Kevin stated that the extreme weather dominated the fire behaviour rather than fuel loads which played a lesser role. As an example, he mentioned the Lara bushfire on grass paddocks on 8 January 1969 along the Geelong Road that killed 17 people trapped in their cars. In total, 280 fires broke out on the 8th of January 1969. Of these, 12 grass fires reached major proportions and burnt 250,000 hectares. The fires also destroyed 230 houses, 21 other buildings and more than 12,000 stock.

For also stated that less extreme fires, fuel loads can play a greater role in contributing to the extent and heat of the fire.

There was also a question from a member of the "Stretton Group" as to why fuel reduction burning similar to that conducted in Western Australia is not done in Victoria.

Kevin responded that the weather systems, forest types, and flora and fauna impacts are different between WA and Victoria, so the WA burning regime is not directly comparable or relevant to conditions in Victoria.

Around 100,000 hectares of forest has now been burnt twice in succession in 2003 and 2006/7, which has killed the large areas of Mountain Ash forest and the seed for these trees, which cannot now regenerate.

So climate change is contributing to the frequency and severity of bushfires, which are now destroying wet forest that would previously have acted as a natural fire breaks. As theses wetter forests are not adapted for burining, they will now largely replaced with dry schlerophyl forest which is more prone to burning in the future. Increased fuel reduction burning, as advocated by some sectors of the forest industy and associated lobby groups, would further exacerbate this situation.
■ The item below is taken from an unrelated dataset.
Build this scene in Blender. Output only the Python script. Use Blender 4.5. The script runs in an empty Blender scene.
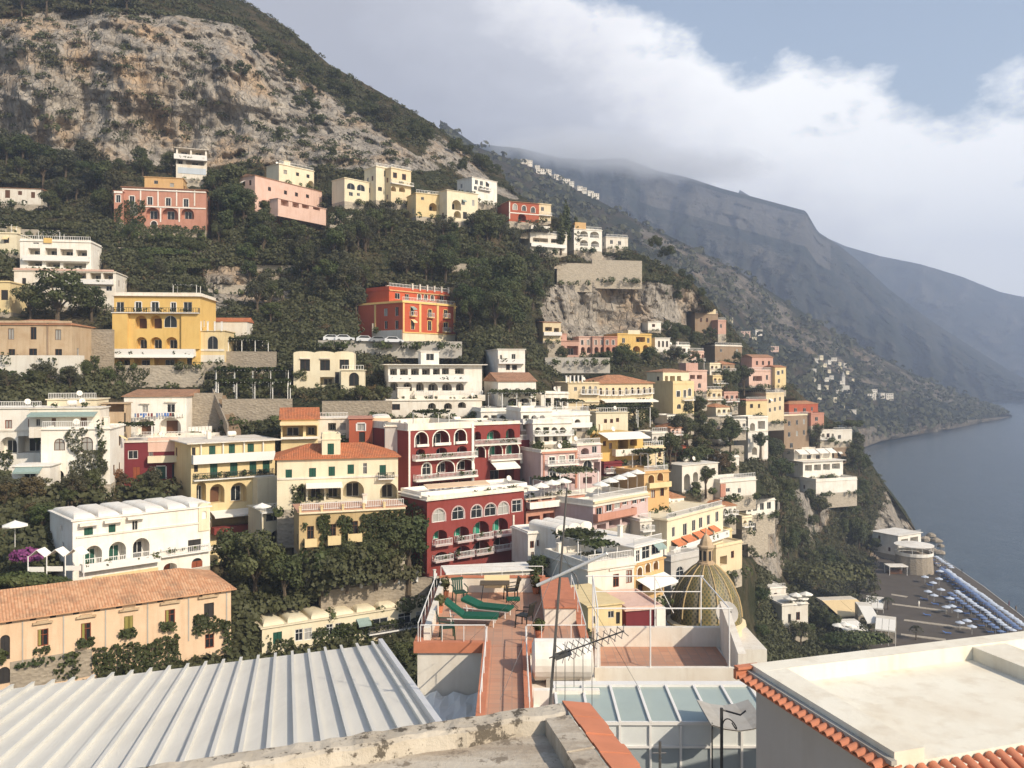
import bpy, math, random
import numpy as np
from mathutils import Vector
R = math.radians
random.seed(7); rng = np.random.default_rng(7)
sc = bpy.context.scene; COL = sc.collection
F = 860.0; YH = 372.0; H = 66.0            # focal length in pixels, horizon row, eye height above the sea
def P(x, y, Y): return Vector(((x-512)/F*Y, Y, H+(YH-y)/F*Y))
def pix(p): return (512+F*p[0]/p[1], YH-F*(p[2]-H)/p[1])

# ------------------------------------------------------------------ materials
def nt(m):
    m.use_nodes = True; t = m.node_tree; t.nodes.clear(); return t
def N(t, typ, **kw):
    n = t.nodes.new(typ)
    for k, v in kw.items():
        if k.startswith('i_'):
            key = k[2:]; key = int(key) if key.isdigit() else key.replace('_', ' ')
            n.inputs[key].default_value = v
        else: setattr(n, k, v)
    return n
def L(t, a, b): t.links.new(a, b)
def principled(t, rough=.7, spec=.3):
    o = N(t, 'ShaderNodeOutputMaterial'); p = N(t, 'ShaderNodeBsdfPrincipled')
    p.inputs['Roughness'].default_value = rough; p.inputs['Specular IOR Level'].default_value = spec
    L(t, p.outputs[0], o.inputs[0]); return p
def c4(c, k=1.0): return (min(1, c[0]*k), min(1, c[1]*k), min(1, c[2]*k), 1)
def noise(t, vec, scale, detail=4, rough=.55):
    n = N(t, 'ShaderNodeTexNoise'); n.inputs['Scale'].default_value = scale; n.inputs['Detail'].default_value = detail; n.inputs['Roughness'].default_value = rough
    if vec is not None: L(t, vec, n.inputs['Vector'])
    return n.outputs['Fac']
def ramp(t, fac, stops):
    r = N(t, 'ShaderNodeValToRGB'); e = r.color_ramp.elements
    while len(e) < len(stops): e.new(.5)
    for i, (p, c) in enumerate(stops):
        e[i].position = p; e[i].color = (c[0], c[1], c[2], 1) if not isinstance(c, (int, float)) else (c, c, c, 1)
    L(t, fac, r.inputs[0]); return r.outputs[0]
def mixc(t, fac, a, b, mode='MIX'):
    m = N(t, 'ShaderNodeMix', data_type='RGBA', blend_type=mode)
    for inp, v in ((m.inputs[0], fac), (m.inputs[6], a), (m.inputs[7], b)):
        if hasattr(v, 'type') and hasattr(v, 'links'): L(t, v, inp)
        else: inp.default_value = v
    return m.outputs[2]
def mth(t, op, a, b=None, c=None, clamp=False):
    m = N(t, 'ShaderNodeMath', operation=op, use_clamp=clamp)
    for i, v in enumerate((a, b, c)):
        if v is None: continue
        if isinstance(v, (int, float)): m.inputs[i].default_value = v
        else: L(t, v, m.inputs[i])
    return m.outputs[0]
def posn(t, scale=(1, 1, 1)):
    g = N(t, 'ShaderNodeNewGeometry'); m = N(t, 'ShaderNodeMapping'); m.inputs['Scale'].default_value = scale
    L(t, g.outputs['Position'], m.inputs[0]); return m.outputs[0]
def bump(t, p, h, strength=.3, dist=.05):
    b = N(t, 'ShaderNodeBump'); b.inputs['Strength'].default_value = strength; b.inputs['Distance'].default_value = dist
    L(t, h, b.inputs['Height']); L(t, b.outputs[0], p.inputs['Normal'])
MATS = {}
def plaster(name, c, dirt=.35, rough=.85, tint=(.62, .52, .42)):
    """painted render with rain streaks and patches"""
    m = bpy.data.materials.new(name); t = nt(m); p = principled(t, rough, .2)
    a = noise(t, posn(t, (1, 1, 1)), .45, 5, .6); s = noise(t, posn(t, (2.2, 2.2, .22)), .9, 4, .6)
    f = noise(t, posn(t), 6, 3)
    dcol = (c[0]*tint[0], c[1]*tint[1], c[2]*tint[2])
    k = mth(t, 'MULTIPLY', ramp(t, s, [(.5, 0), (.78, 1)]), dirt, clamp=True)
    k2 = mth(t, 'MULTIPLY', ramp(t, a, [(.42, 0), (.75, 1)]), dirt*.9)
    col = mixc(t, k, c4(c), c4(dcol)); col = mixc(t, k2, col, c4(dcol, 1.15))
    col = mixc(t, mth(t, 'MULTIPLY', f, .25), col, c4(c, 1.12))
    L(t, col, p.inputs['Base Color']); bump(t, p, f, .25, .03); MATS[name] = m; return m
def simple(name, c, rough=.6, spec=.3, metal=0, var=.25, scale=3.0):
    m = bpy.data.materials.new(name); t = nt(m); p = principled(t, rough, spec); p.inputs['Metallic'].default_value = metal
    a = noise(t, posn(t), scale, 4); col = mixc(t, a, c4(c, 1-var), c4(c, 1+var)); L(t, col, p.inputs['Base Color']); MATS[name] = m; return m
def rocky(name, c1, c2, scale=1.2, rough=.9):
    m = bpy.data.materials.new(name); t = nt(m); p = principled(t, rough, .15)
    v = N(t, 'ShaderNodeTexVoronoi'); v.inputs['Scale'].default_value = scale*1.6; L(t, posn(t, (1, 1, 1.6)), v.inputs['Vector'])
    a = noise(t, posn(t), scale*.4, 6, .65); col = mixc(t, a, c4(c1), c4(c2))
    col = mixc(t, mth(t, 'MULTIPLY', v.outputs['Color'], .4), col, c4(c1, .45)); L(t, col, p.inputs['Base Color'])
    bump(t, p, v.outputs['Distance'], .6, .15); MATS[name] = m; return m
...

It is clear that we need to make decisions about land and forest management and bushfire management based on firm scientific evidence rather than pressure from ill informed lobby groups.

Armstrong Creek catchment

Lake Mountain toboggan run

Regenerating tree - Acheron Way

Burnt forest and regenerating tree ferns - Acheron Way



photohodge said...

Thanks Peter - a valuable update.

michael said...

Very useful account. Could I get high res copies of pics for VNPA magazine pls?